New $35 million trades training complex opened at Okanagan College in Kelowna

Premier Christy Clark says the new centre will help create good paying jobs and grow the economy.

B.C. Premier Christy Clark gets a hands-on demonstration in the sheet metal workshop at Okanagan College's new trades training complex during her visit Thursday to open the complex.




Premier Christy Clark has opened the new trades training centre on the Kelowna campus of Okanagan College.

The $35 million complex, which includes a total of 10,000-square-metres of new and renovated space, provides shops for several trades including welding, plumbing, sheet metal, automotive, carpentry and joinery,  electrical, gas fitting and heavy duty mechanical.

Clark, who was given a tour of the complex and talked with students before addressing an audience in the building’s foyer, said by investing in the trades training centre, the government was helping to create new jobs in the province.

“This will create good paying jobs and grow the economy,” she said. “And business and opportunity will come here because they go where the jobs are.”

The province provided $28 million of the $35 million cost of the new building, said OC president Jim Hamilton, who lauded it as an example of how seriously the college takes its role as a trades trainer. The other $7 million was raised by the college through its Bold Horizons campaign, which many local business contributed to.

Currently, Okanagan College is the second largest trainer of trades in B.C., after BCIT in the Lower Mainland.

Hamilton said the new building is one of the most sustainable of its type in the country and was been built to LEED platinum standards.

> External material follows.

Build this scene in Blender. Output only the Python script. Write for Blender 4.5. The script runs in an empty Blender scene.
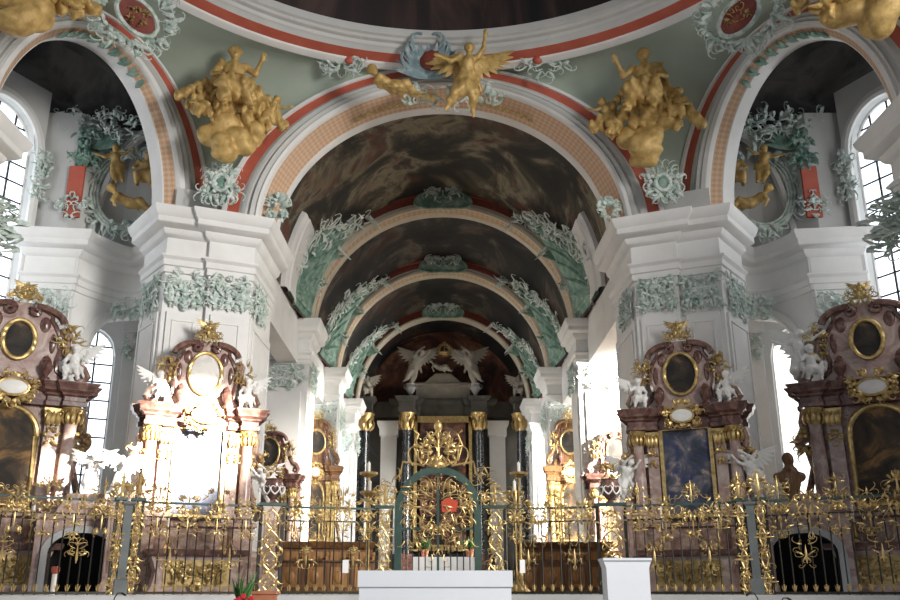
import bpy, math, random
import numpy as np
from mathutils import Vector, Matrix

R = math.radians
PI = math.pi
sc = bpy.context.scene
COL = sc.collection
TH = math.atan2(290, 900)
CT, ST = math.cos(TH), math.sin(TH)
EYE = 1.6
FL = 1.5            # choir floor, raised above the nave


def P(px, py, Y):
    """world point seen at photo pixel (px, py) and standing at depth Y"""
    u, v = (px - 443) / 900, (300 - py) / 900
    dy, dz = CT - v * ST, ST + v * CT
    t = Y / dy
    return Vector((u * t, Y, EYE + dz * t))


# ------------------------------------------------------------------ materials
def nt(name):
    m = bpy.data.materials.new(name)
    m.use_nodes = True
    t = m.node_tree
    return m, t, t.nodes['Principled BSDF']


def ramp(t, stops):
    r = t.nodes.new('ShaderNodeValToRGB')
    e = r.color_ramp.elements
    while len(e) < len(stops):
        e.new(0.5)
    for el, (p, c) in zip(e, stops):
        el.position = p
        el.color = (*c, 1)
    return r


def noise(t, scale, detail=4, dist=0.0, coord='Object', rough=.55, stretch=None):
    tc = t.nodes.new('ShaderNodeTexCoord')
    n = t.nodes.new('ShaderNodeTexNoise')
    n.inputs['Scale'].default_value = scale
    n.inputs['Detail'].default_value = detail
    n.inputs['Roughness'].default_value = rough
    n.inputs['Distortion'].default_value = dist
    if stretch:
        mp = t.nodes.new('ShaderNodeMapping')
        mp.inputs['Scale'].default_value = stretch
        t.links.new(tc.outputs[coord], mp.inputs[0])
        t.links.new(mp.outputs[0], n.inputs[0])
    else:
        t.links.new(tc.outputs[coord], n.inputs[0])
    return n


def mat(name, stops, scale=3, detail=4, dist=0.0, rough=.6, metal=0.0, bump=0.0, bscale=20, stretch=None):
    m, t, b = nt(name)
    if len(stops) == 1:
        b.inputs['Base Color'].default_value = (*stops[0], 1)
    else:
        if len(stops[0]) == 3:
            stops = [(.3 + .4 * i / (len(stops) - 1), c) for i, c in enumerate(stops)]
        n = noise(t, scale, detail, dist, stretch=stretch)
        r = ramp(t, stops)
        t.links.new(n.outputs['Fac'], r.inputs[0])
        t.links.new(r.outputs[0], b.inputs['Base Color'])
    b.inputs['Roughness'].default_value = rough
    b.inputs['Metallic'].default_value = metal
    if bump:
        n2 = noise(t, bscale, 3)
        bp = t.nodes.new('ShaderNodeBump')
        bp.inputs['Strength'].default_value = bump
        bp.inputs['Distance'].default_value = .05
        t.links.new(n2.outputs['Fac'], bp.inputs['Height'])
        t.links.new(bp.outputs[0], b.inputs['Normal'])
    return m


def emit(name, col, s):
    m, t, b = nt(name)
    b.inputs['Base Color'].default_value = (*col, 1)
    b.inputs['Emission Color'].default_value = (*col, 1)
    b.inputs['Emission Strength'].default_value = s
    return m


M = {}
M['white'] = mat('white_stucco', [(.70, .69, .67), (.78, .775, .76)], scale=1.2, rough=.7, bump=.05)
M['grey'] = mat('grey_stucco', [(.50, .50, .49), (.58, .58, .56)], scale=.8, rough=.7)
M['sage'] = mat('sage_plaster', [(.33, .385, .32), (.39, .445, .375)], scale=.6, rough=.8)
M['red'] = mat('red_band', [(.42, .085, .05), (.50, .12, .075)], scale=2, rough=.6)
M['darkred'] = mat('dark_red_band', [(.16, .03, .022), (.24, .055, .035)], scale=6, rough=.6)
M['mint'] = mat('mint_stucco', [(.3, (.26, .37, .32)), (.42, (.44, .54, .48)), (.52, (.66, .71, .67)), (.68, (.36, .48, .42))], scale=3.5, detail=3, rough=.6)
M['palemint'] = mat('pale_mint_stucco', [(.35, (.38, .48, .42)), (.5, (.66, .70, .66)), (.65, (.74, .76, .73))], scale=2, detail=3, rough=.6)
M['mintdark'] = mat('shaded_deep_mint', [(.3, (.08, .16, .125)), (.5, (.17, .29, .23)), (.7, (.36, .46, .39))], scale=2.5, detail=3, rough=.6)  # deep mint for accents; also darkened to carry the choir vault's dimness
M['ochre'] = mat('ochre_gilding', [(.3, (.34, .215, .065)), (.6, (.58, .39, .14))], scale=5, rough=.55, metal=.2, bump=.25, bscale=14)
M['gold'] = mat('gold_leaf', [(.3, (.36, .24, .085)), (.6, (.66, .48, .21))], scale=9, rough=.4, metal=.7)
M['goldsoft'] = mat('aged_gold', [(.3, (.28, .185, .065)), (.6, (.55, .40, .17))], scale=7, rough=.4, metal=.55)
M['iron'] = mat('dark_iron', [(.014, .014, .011), (.04, .036, .026)], scale=8, rough=.45, metal=.5)
M['greeniron'] = mat('green_iron', [(.022, .05, .04), (.04, .08, .064)], scale=5, rough=.45)
M['greypost'] = mat('grey_painted_post', [(.09, .10, .10), (.14, .155, .15)], scale=3, rough=.55)
M['marble'] = mat('red_brown_marble', [(.3, (.15, .08, .06)), (.48, (.29, .175, .135)), (.6, (.43, .32, .26)), (.72, (.20, .11, .085))], scale=3.5, detail=7, dist=1.4, rough=.28)
M['pink'] = mat('pink_marble', [(.3, (.27, .15, .135)), (.5, (.43, .31, .275)), (.66, (.55, .46, .41)), (.78, (.33, .20, .18))], scale=2.6, detail=7, dist=1.5, rough=.28)
M['darkmarble'] = mat('dark_red_marble', [(.3, (.065, .03, .025)), (.5, (.14, .068, .055)), (.7, (.25, .15, .12))], scale=4, detail=6, dist=1.2, rough=.25)
M['black'] = mat('black_marble', [(.45, (.012, .014, .016)), (.62, (.045, .05, .055)), (.75, (.16, .17, .18))], scale=3, detail=8, dist=2, rough=.25)
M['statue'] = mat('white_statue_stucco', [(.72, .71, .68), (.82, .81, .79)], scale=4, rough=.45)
M['stone'] = mat('grey_stone', [(.38, .38, .38), (.46, .46, .455)], scale=2, rough=.6)
M['wood'] = mat('walnut_wood', [(.3, (.10, .045, .018)), (.6, (.26, .13, .055))], scale=3, stretch=(6, 6, .6), rough=.4)
M['woodlight'] = mat('honey_wood', [(.3, (.26, .12, .035)), (.6, (.48, .25, .09))], scale=3, stretch=(6, 6, .6), rough=.4)
M['cloth'] = mat('white_linen', [(.78, .78, .78), (.84, .84, .84)], scale=6, rough=.8)
M['plasterwhite'] = mat('white_painted_block', [(.56, .585, .63), (.60, .625, .67)], scale=1, rough=.55)
M['leaf'] = mat('green_leaf', [(.03, .10, .02), (.08, .22, .05)], scale=6, rough=.5)
M['flower'] = mat('red_petal', [(.45, .01, .03), (.65, .03, .05)], scale=9, rough=.5)
M['terracotta'] = mat('terracotta', [(.36, .13, .07), (.45, .18, .10)], scale=6, rough=.8)
M['candle'] = mat('candle_wax', [(.85, .82, .74)], rough=.5)
M['paper'] = mat('white_paper', [(.82, .82, .82)], rough=.8)
M['blackmic'] = mat('black_plastic', [(.01, .01, .01)], rough=.4)
M['floor'] = mat('stone_floor', [(.14, .12, .10), (.2, .17, .14)], scale=1.5, rough=.45)
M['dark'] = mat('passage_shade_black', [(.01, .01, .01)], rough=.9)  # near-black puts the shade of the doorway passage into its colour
M['pane'] = emit('daylight_pane', (.86, .93, 1.0), 2.3)
M['panewarm'] = emit('daylight_curtain', (1.0, .985, .95), 1.8)
M['leadbar'] = mat('window_bar', [(.03, .035, .04)], rough=.5)


def fresco(name, stops, scale, dist=1.2, detail=6, red=None, stretch=None, redscale=.35):
    m, t, b = nt(name)
    n = noise(t, scale, detail, dist, rough=.6, stretch=stretch)
    r = ramp(t, stops)
    t.links.new(n.outputs['Fac'], r.inputs[0])
    out = r.outputs[0]
    if red:
        n2 = noise(t, scale * redscale + .25, 3, 1.0)
        r2 = ramp(t, [(.53, (0, 0, 0)), (.66, (1, 1, 1))])
        t.links.new(n2.outputs['Fac'], r2.inputs[0])
        mx = t.nodes.new('ShaderNodeMix')
        mx.data_type = 'RGBA'
        mx.inputs['B'].default_value = (*red, 1)
        t.links.new(r2.outputs[0], mx.inputs['Factor'])
        t.links.new(out, mx.inputs['A'])
        out = mx.outputs['Result']
    t.links.new(out, b.inputs['Base Color'])
    b.inputs['Roughness'].default_value = .75
    return m


M['fresco'] = fresco('vault_fresco', [(.36, (.006, .006, .005)), (.46, (.02, .018, .013)), (.51, (.075, .062, .04)), (.56, (.22, .185, .12)), (.60, (.06, .05, .035)), (.66, (.02, .018, .015)), (.74, (.10, .085, .06))], .34, .7, 10, red=(.11, .032, .018))
M['frescodark'] = fresco('dark_vault_fresco', [(.38, (.005, .005, .005)), (.52, (.022, .02, .017)), (.60, (.11, .09, .065)), (.68, (.03, .025, .02))], .32, .6, 8, red=(.06, .02, .012))
M['frescobay'] = fresco('bay_fresco', [(.40, (.006, .006, .006)), (.52, (.022, .021, .019)), (.62, (.075, .068, .058)), (.70, (.015, .015, .014))], .35, .5, 7)
M['frescodome'] = fresco('dome_fresco', [(.38, (.004, .003, .003)), (.5, (.020, .010, .010)), (.62, (.055, .03, .024)), (.75, (.012, .008, .008))], .5, 1.0, 6, stretch=(1, 1, .3))
M['frescored'] = fresco('apse_fresco', [(.36, (.03, .014, .010)), (.48, (.12, .045, .03)), (.58, (.26, .12, .07)), (.68, (.36, .24, .15))], .5, .7, 7)
M['drab'] = mat('drab_stone', [(.22, .20, .17), (.3, .27, .23)], scale=2, rough=.6)
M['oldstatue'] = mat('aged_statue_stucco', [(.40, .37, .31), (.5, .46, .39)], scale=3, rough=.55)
M['apsedark'] = mat('dark_apse_plaster', [(.3, (.03, .028, .024)), (.6, (.075, .068, .055))], scale=.8, detail=6, dist=1, rough=.7)
M['oil_dark'] = fresco('dark_oil_painting', [(.4, (.01, .009, .008)), (.55, (.045, .033, .022)), (.66, (.17, .10, .055)), (.72, (.03, .022, .018))], 1.7, .8, 5)
M['oil_blue'] = fresco('blue_oil_painting', [(.38, (.025, .03, .05)), (.5, (.07, .08, .12)), (.58, (.16, .15, .17)), (.64, (.40, .31, .25)), (.72, (.05, .065, .13))], 1.8, .8, 5, red=(.03, .045, .12), redscale=.7)
M['oil_ochre'] = fresco('brown_oil_painting', [(.4, (.016, .012, .009)), (.52, (.06, .038, .02)), (.62, (.24, .13, .045)), (.72, (.40, .25, .10))], 1.1, .8, 5)
M['oil_red'] = fresco('red_oil_painting', [(.4, (.03, .02, .015)), (.52, (.14, .05, .03)), (.62, (.30, .19, .12)), (.72, (.12, .08, .10))], .9, .8, 5)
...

It includes many energy saving features including an enhanced on-demand air filtration system, radiant heating and cooling, geothermal ground source heating and cooling, an extensive use of wood, natural vegetation and xeriscaping in the its landscaping and double bands of windows in each floor to balance solar heat and light impact.

The building is also outfitted with the latest equipment for students to learn on and has enabled the college to bring all its trades training programs into one building for the first time in many years.

In the past, OC has had to use rented space throughout the city for some of its programs because there was not enough space in the former workshops and trades-area classrooms at the KLO Road campus.

Some of the buildings that the new complex replaced dated back to the early 1960s, when the campus was first built.

Clark said she hopes the new training facilities at Okanagan College will encourage many students who come here  to learn a trade to stay in the area after they graduate.

“After you come to this community, even once, you should never want to leave,” said Clark, who is also the MLA for Westside-Kelowna, a riding that includes West Kelowna and part of downtown Kelowna.